The only question presented upon this appeal is the amount of attorneys’ fees allowed in the judgment. Each of the promissory notes for which the mortgage was given as security contains the following provision: “In case suit is instituted *543to collect this note, or any portion thereof, we promise to pay, besides costs and disbursements allowed by law, such additional sum as the court may adjudge reasonable as attorneys’ fees in said suit or action.”

The mortgage securing such notes contains the following provision: “And out of the money arising from such sale, to retain the principal and interest which shall then be due on the said promissory notes, together with the costs and charges of foreclosure suit, including $50.00 counsel fees.”

It will thus be seen that while the notes secured by the mortgage provided that in case of suit reasonable attorneys’ fees may be collected, the mortgage provides that in case of foreclosure the counsel fees to be collected shall be $50. The trial court allowed counsel fees in the sum of $250. The evidence in this case is not brought to this court, and we are not advised as to what the evidence was upon which the trial court based the judgment, and in the absence of this evidence this court will presume that proper proof was made under the rule announced by this court in the case of Porter v. Title Guaranty etc. Co., 17 Ida. 364, 106 Pac. 299, 27 L. R. A., N. S., 111. In that case this court said:

“And it has also been held that to entitle a plaintiff in a foreclosure proceeding to recover attorney’s fees, where the same have been stipulated for in the mortgage, the plaintiff must tender evidence upon two propositions: First, that the plaintiff has agreed to pay his counsel a fixed or a reasonable sum for his services; second, the reasonableness of the fee. .... In allowing attorney’s fees upon the foreclosure of a mortgage, where the mortgage contains a stipulation that attorney’s fees may be allowed on foreclosure of such mortgage, the plaintiff must also prove that he has agreed to pay his counsel a stipulated or a reasonable fee for his services, and the reasonableness of the fee agreed.upon or what is a reasonable tee in such an action.”

In that case the mortgage provided for an attorney’s fee of $2,000, and the court held that notwithstanding a stipulated attorney’s fee is provided in the mortgage, still it was incumbent upon the plaintiff to prove that he had agreed to *544pay such sum to his attorney, and that such sum was a reasonable fee, and if the stipulation in the mortgage was that a reasonable fee should be allowed, then the proof should show what was a reasonable fee. In the present, case the fee stipulated in the mortgage is fixed and the court allowed an amount in excess of that stipulated fee, and in the absence of the evidence this court will presume that the evidence showed the stipulated fee was less than a reasonable fee. The trial court, therefore, must have determined the amount to be allowed, upon the proof, rather than upon the stipulation in the mortgage.

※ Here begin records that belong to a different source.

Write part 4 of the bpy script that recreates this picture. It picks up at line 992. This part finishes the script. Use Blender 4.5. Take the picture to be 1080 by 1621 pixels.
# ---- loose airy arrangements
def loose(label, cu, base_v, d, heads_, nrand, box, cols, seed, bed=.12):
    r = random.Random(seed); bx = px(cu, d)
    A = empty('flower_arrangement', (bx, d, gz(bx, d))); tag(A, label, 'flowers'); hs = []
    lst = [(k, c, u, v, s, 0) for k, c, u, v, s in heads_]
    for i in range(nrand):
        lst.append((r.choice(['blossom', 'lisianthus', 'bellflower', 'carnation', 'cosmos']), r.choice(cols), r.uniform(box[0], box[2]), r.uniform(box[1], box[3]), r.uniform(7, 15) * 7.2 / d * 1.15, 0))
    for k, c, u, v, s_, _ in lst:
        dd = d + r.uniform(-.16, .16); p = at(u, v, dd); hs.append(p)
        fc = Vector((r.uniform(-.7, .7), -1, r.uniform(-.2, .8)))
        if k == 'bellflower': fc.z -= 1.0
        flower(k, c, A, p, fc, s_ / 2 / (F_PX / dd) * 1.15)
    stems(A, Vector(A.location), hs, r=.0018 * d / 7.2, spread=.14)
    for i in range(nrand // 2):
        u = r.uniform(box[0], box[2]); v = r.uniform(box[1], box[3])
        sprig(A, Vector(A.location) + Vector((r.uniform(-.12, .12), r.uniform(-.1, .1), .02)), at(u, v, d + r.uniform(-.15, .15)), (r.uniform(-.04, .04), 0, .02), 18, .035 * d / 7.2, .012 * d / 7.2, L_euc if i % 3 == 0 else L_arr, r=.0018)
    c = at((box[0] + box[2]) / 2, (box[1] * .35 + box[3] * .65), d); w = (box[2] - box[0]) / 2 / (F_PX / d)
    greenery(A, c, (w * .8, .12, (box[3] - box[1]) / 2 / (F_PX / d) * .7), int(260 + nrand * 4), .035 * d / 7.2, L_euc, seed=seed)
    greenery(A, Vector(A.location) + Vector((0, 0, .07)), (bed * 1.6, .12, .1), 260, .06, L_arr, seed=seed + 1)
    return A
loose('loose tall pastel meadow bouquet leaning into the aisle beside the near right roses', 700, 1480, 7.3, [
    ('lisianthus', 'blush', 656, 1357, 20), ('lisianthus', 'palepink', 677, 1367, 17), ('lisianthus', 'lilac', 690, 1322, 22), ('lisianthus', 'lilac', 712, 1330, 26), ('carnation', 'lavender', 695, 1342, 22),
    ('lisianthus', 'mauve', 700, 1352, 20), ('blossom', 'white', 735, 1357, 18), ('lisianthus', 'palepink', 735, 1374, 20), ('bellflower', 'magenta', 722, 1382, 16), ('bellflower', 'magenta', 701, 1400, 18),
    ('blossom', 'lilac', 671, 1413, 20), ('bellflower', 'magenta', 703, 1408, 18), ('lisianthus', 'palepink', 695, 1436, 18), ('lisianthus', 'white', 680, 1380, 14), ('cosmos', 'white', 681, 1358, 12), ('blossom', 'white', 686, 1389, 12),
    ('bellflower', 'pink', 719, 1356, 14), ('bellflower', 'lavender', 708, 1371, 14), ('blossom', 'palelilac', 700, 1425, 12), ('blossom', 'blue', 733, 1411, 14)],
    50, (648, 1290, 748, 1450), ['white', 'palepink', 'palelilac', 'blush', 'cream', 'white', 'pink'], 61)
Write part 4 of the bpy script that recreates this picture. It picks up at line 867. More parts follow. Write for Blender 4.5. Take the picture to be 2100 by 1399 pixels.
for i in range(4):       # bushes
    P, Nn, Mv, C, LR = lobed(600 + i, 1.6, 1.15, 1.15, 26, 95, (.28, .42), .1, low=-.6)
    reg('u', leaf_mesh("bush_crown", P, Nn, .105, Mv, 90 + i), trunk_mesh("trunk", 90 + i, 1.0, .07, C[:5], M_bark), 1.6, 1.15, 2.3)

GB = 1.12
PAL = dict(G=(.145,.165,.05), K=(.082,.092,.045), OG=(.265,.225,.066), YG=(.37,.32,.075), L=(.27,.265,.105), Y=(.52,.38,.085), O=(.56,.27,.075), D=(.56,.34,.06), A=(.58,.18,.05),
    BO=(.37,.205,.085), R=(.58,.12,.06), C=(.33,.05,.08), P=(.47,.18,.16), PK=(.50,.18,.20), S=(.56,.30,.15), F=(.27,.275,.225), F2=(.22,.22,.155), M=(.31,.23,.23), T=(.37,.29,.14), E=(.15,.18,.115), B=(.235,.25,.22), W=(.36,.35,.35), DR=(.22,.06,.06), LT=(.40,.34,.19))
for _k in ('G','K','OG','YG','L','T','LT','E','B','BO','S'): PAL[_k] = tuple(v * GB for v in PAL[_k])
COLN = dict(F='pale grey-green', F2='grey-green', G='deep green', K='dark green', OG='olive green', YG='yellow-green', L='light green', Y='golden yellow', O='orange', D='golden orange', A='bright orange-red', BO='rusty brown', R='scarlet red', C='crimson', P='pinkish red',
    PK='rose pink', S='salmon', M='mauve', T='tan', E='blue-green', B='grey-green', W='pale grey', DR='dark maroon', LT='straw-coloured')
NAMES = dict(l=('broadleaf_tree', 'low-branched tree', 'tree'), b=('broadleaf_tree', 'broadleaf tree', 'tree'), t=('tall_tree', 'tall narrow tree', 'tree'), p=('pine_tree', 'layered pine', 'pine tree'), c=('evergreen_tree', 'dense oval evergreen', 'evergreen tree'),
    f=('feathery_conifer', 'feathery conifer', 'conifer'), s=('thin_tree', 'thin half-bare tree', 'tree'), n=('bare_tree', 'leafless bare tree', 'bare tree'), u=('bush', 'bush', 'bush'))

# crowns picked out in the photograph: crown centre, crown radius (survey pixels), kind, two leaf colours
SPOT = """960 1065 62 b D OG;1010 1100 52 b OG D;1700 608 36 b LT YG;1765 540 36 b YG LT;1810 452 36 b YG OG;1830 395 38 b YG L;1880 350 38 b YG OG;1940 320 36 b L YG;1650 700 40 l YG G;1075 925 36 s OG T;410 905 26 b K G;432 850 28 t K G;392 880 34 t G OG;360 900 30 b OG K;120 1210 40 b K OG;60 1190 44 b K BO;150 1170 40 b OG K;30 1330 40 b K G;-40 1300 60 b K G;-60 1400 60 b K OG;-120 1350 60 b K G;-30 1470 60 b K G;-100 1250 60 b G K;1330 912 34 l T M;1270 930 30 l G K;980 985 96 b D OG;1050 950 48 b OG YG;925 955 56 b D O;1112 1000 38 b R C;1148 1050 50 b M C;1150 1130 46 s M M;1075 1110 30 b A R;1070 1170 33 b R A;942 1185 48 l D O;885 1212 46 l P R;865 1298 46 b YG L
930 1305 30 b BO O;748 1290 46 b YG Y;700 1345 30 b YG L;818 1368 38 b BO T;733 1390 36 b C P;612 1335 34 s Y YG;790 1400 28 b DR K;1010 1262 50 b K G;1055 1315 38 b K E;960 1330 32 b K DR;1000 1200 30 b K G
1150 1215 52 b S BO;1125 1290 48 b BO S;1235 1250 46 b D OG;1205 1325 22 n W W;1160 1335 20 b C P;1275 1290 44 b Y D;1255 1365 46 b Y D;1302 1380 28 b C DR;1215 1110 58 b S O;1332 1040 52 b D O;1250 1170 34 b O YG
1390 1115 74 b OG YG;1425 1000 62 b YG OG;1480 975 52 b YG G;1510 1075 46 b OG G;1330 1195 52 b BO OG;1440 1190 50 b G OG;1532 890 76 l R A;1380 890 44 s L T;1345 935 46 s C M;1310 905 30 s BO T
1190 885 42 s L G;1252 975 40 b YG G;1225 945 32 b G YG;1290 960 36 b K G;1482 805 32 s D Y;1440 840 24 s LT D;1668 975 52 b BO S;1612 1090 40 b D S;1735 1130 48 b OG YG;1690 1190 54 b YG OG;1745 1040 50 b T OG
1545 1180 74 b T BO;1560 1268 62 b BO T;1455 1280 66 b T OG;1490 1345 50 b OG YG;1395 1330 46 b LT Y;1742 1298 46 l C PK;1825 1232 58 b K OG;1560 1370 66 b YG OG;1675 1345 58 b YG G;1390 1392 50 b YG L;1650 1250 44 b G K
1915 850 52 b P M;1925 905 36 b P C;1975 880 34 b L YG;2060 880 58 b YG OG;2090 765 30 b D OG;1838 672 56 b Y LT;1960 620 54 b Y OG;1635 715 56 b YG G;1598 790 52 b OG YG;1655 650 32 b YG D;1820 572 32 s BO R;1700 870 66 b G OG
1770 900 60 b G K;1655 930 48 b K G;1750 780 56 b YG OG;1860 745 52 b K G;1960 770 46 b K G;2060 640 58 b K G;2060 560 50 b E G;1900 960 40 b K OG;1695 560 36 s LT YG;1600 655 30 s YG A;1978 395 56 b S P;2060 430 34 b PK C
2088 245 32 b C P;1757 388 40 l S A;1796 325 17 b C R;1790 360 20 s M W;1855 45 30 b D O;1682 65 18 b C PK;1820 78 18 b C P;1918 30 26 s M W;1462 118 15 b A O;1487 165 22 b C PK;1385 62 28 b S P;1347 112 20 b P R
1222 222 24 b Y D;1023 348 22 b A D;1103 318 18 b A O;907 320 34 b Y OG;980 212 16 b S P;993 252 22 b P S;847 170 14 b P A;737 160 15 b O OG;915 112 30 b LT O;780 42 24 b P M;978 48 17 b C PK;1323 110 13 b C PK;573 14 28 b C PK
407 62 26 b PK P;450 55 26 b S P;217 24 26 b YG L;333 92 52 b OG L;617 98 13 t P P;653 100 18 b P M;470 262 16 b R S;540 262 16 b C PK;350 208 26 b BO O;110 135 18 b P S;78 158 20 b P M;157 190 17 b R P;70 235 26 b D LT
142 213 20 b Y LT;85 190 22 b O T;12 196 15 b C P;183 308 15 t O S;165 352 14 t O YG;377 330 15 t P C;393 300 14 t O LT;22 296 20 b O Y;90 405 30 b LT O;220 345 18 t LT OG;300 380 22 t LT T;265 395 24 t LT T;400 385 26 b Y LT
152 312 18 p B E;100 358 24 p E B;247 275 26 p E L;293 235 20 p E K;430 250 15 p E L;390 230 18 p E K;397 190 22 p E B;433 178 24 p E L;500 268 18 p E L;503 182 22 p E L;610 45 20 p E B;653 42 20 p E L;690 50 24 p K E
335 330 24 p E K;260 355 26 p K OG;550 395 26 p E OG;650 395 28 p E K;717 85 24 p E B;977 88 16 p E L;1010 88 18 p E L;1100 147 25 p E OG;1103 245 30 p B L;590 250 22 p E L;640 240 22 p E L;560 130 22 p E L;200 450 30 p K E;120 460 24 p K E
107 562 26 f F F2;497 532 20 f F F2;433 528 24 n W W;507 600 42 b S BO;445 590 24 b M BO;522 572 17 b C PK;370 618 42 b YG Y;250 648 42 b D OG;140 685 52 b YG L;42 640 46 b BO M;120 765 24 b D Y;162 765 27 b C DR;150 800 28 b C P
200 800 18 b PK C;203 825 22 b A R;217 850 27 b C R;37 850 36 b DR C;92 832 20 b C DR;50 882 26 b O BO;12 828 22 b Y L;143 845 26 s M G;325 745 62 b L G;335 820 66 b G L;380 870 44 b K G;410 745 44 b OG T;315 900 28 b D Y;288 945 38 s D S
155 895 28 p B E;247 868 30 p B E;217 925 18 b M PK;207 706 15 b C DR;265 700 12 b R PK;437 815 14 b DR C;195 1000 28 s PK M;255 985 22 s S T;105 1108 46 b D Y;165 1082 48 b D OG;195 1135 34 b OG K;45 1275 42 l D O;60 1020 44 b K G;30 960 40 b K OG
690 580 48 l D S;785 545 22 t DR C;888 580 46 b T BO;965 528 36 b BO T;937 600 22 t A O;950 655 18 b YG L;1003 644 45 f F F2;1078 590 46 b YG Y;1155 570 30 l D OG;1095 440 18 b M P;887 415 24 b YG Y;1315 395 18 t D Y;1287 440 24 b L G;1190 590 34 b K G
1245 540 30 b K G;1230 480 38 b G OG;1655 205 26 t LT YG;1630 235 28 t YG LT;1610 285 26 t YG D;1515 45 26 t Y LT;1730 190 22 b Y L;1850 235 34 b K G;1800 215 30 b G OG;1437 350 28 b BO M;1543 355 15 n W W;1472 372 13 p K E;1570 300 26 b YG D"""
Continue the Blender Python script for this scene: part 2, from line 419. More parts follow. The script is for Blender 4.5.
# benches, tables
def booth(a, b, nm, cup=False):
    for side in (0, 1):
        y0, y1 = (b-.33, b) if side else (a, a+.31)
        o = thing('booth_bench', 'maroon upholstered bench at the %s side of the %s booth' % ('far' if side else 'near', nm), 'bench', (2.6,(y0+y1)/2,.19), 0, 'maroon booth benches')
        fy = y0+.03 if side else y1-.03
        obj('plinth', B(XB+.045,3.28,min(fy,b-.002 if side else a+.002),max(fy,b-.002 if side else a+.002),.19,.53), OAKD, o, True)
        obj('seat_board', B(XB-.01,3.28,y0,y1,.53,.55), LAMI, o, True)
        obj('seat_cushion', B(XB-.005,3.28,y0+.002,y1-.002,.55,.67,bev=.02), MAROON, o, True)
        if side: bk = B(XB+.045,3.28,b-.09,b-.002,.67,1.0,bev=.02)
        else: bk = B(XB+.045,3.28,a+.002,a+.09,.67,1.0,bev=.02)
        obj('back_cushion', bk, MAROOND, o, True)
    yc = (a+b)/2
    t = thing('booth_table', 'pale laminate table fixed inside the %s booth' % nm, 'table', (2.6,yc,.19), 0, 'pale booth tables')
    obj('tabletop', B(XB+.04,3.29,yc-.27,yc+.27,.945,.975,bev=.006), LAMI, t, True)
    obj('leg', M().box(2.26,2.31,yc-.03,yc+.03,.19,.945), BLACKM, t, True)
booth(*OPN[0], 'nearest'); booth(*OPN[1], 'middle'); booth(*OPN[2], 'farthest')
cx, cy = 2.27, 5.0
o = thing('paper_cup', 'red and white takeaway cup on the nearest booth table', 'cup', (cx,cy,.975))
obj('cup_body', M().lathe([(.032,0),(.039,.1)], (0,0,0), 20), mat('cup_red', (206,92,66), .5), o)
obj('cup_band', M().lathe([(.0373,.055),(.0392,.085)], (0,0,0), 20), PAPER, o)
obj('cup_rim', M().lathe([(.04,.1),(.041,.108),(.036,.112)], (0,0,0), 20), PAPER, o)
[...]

The only-section of the statute found in the laws of the state of Idaho bearing upon the question of an attorney’s fee, except in exceptional ca'ses, is that of sec. 4900 of the Rev. Codes which reads as follows: “The measure and mode of compensation of attorneys and counselors at law is left to the agreement, express hr implied, of the parties.....” If this section of the statute can be applied to the allowance of attorney’s fees in foreclosure proceedings, then the fee to be determined in such proceedings is the fee stipulated in the mortgage, and this fee must be proven in accordance with the rule announced by this court in Porter v. Title Guaranty etc. Co., supra.

Sec. 4520 of the Rev. Codes provides: “There can be but one action for the recovery of any debt, or the enforcement of any right secured by mortgage upon real estate or personal property.....” In a proceeding, therefore, to foreclose a mortgage securing promissory notes, the action is founded upon the notes and mortgage. The foreclosure proceeding is the one action that can be. maintained, and the notes and mortgage are inseparably connected, and a stipulation in the mortgage with reference to the amount of attorney’s fees to be collected upon foreclosure determines the amount of fees to be allowed in such foreclosure, and the reasonable fee specified in the notes is limited and modified by the specific sum agreed upon in the mortgage. The notes themselves are merely evidences of the indebtedness, and the fact that the notes provide that if suit be brought upon them there shall be allowed a *545reasonable attorney’s fee does not change or alter the conditions in the mortgage to the effect that the fee shall be a stipulated sum, and in entering a decree the trial court is bound by the provisions of the mortgage and the proof supporting the same, as required by the rule laid down above. The action of foreclosure of the mortgage to secure the notes is a single and distinct action, and but one fee can be allowed in such action, and such fee is the fee stipulated by the mortgage, subject to the rules of evidence showing such fee to be reasonable. The reason for requiring proof to show that the fee is reasonable is to prevent the collection of an unreasonable or extortionate fee, and does not mean that if the stipulated fee is lower than should reasonably be charged for such services, the court will increase such fee to a reasonable sum. The parties have power to stipulate a fee which is lower than a reasonable fee, but the court should not fix or allow a fee, although stipulated, which is unreasonable or extortionate.

We think this construction of the stipulation found in the notes and the mortgage is fully sustained by the authorities, and that the provisions with reference to attorney’s fees found in the notes and mortgage should be read and construed together. The general rule stated in the authorities is, “it has been held that when the attorneys fix the amount of the attorneys’ fees, it is error for the court to allow a larger sum than that so fixed.” (Monroe v. Fohl, 72 Cal. 568, 14 Pac. 534; Hewett v. Deane (Cal.), 25 Pac. 753; Palmeter v. Carey, 63 Wis. 426, 21 N. W. 793, 23 N. W. 586; Gunzenhauser v. Henke, 97 Ill. App. 485; Henke v. Gunzenhauser, 195 Ill. 130, 62 N. E. 896.)

For these reasons we think the judgment in this case should be reversed. The trial court is directed to modify the judgment and reduce the attorney’s fees to $50, and that the judgment heretofore entered be modified and entered in accordance with this opinion. Costs awarded to appellants.

Sullivan, J., concurs. Ailshie, J., sat at the hearing but expresses no opinion on the merits of the case.